===== SOURCE MATERIAL

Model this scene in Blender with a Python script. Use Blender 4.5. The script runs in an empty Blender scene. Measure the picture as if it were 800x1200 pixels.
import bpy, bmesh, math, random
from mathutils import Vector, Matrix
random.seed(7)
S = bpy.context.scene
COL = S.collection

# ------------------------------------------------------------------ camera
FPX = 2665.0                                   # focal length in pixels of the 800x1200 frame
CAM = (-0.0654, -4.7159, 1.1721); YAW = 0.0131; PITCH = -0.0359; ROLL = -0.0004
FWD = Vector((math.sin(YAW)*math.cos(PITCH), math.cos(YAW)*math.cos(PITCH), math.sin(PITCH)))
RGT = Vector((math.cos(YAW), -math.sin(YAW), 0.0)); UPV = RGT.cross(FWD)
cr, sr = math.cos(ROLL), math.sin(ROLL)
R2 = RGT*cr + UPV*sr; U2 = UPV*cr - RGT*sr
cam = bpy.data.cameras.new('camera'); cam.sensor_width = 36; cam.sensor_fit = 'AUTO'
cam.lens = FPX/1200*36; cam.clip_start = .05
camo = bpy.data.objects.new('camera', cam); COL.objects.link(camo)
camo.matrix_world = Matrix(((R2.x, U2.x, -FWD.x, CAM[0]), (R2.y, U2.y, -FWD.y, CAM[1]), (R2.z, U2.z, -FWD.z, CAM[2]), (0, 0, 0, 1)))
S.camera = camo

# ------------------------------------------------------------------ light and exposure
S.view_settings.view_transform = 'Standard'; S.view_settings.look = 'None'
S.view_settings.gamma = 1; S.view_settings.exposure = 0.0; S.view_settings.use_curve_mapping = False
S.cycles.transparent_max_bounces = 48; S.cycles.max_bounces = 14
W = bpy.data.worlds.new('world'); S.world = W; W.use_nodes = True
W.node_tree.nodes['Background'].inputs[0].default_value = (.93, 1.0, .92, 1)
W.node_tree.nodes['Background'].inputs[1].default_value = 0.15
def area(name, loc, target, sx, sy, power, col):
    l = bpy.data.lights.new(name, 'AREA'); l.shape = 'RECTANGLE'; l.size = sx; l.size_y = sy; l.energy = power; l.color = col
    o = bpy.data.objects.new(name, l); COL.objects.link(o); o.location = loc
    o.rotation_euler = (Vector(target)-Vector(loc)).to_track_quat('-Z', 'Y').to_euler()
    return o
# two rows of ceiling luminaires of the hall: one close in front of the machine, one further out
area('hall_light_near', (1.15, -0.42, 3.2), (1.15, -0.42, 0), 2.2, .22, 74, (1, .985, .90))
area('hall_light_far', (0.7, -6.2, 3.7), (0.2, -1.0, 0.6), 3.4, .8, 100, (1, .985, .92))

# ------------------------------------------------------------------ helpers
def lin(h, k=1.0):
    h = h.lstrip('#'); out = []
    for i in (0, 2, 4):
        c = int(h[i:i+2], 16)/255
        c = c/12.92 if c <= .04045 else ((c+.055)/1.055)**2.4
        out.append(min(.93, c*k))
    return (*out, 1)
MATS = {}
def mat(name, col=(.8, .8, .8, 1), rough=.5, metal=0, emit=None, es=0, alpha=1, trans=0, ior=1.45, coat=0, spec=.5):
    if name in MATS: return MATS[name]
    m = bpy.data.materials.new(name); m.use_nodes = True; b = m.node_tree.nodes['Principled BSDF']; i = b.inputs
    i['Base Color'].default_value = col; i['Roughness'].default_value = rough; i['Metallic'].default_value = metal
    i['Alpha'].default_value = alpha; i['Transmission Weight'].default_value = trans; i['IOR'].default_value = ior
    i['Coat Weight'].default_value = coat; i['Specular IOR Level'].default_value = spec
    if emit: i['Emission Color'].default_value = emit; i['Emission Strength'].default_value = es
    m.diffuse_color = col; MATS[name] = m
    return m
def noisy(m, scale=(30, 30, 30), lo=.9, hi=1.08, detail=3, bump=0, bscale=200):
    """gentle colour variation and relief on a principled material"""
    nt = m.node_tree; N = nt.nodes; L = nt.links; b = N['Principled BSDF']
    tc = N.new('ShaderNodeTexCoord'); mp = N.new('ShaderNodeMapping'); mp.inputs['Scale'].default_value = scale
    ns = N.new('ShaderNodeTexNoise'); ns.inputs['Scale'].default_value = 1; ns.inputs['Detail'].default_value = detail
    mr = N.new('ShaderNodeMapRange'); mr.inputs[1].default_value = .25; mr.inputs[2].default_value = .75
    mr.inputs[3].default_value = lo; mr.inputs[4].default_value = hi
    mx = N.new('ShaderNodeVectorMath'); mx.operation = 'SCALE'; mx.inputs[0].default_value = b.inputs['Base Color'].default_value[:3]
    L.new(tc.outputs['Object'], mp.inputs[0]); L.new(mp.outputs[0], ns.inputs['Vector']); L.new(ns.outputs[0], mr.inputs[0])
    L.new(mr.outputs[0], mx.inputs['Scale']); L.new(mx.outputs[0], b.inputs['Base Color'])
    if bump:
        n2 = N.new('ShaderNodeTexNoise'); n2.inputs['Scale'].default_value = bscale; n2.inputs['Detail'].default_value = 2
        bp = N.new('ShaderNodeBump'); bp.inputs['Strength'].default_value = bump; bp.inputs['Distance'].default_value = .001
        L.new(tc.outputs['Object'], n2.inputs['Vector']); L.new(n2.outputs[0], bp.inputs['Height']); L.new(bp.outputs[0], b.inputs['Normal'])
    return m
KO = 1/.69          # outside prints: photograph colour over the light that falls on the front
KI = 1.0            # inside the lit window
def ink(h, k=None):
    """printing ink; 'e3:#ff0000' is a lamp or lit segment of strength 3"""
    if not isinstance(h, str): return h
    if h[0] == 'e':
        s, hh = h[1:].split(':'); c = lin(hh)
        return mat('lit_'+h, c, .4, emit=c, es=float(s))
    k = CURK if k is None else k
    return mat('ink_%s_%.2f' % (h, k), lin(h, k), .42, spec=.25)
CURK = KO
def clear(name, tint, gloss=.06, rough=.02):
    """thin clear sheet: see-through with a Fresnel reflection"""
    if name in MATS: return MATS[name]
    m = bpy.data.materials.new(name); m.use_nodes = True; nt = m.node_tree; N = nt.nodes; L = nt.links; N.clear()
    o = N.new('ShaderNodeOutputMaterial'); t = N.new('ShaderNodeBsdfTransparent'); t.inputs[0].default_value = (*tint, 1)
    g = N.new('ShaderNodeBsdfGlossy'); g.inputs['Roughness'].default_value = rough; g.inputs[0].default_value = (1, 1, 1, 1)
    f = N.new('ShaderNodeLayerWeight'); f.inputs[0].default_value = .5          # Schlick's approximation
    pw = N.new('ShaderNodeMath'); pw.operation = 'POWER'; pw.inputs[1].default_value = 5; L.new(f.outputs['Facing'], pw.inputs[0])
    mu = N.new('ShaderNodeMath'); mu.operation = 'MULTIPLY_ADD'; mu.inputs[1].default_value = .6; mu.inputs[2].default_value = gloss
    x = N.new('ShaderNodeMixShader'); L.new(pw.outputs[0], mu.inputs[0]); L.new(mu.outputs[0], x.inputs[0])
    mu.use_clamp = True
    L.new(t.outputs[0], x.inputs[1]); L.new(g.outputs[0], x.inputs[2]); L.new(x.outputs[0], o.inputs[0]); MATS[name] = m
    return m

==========

TASK STATEMENT: Show every line of the listing in which the string "scene" can be found.

RESPONSE TO THE TASK:
Model this scene in Blender with a Python script. Use Blender 4.5. The script runs in an empty Blender scene. Measure the picture as if it were 800x1200 pixels.
S = bpy.context.scene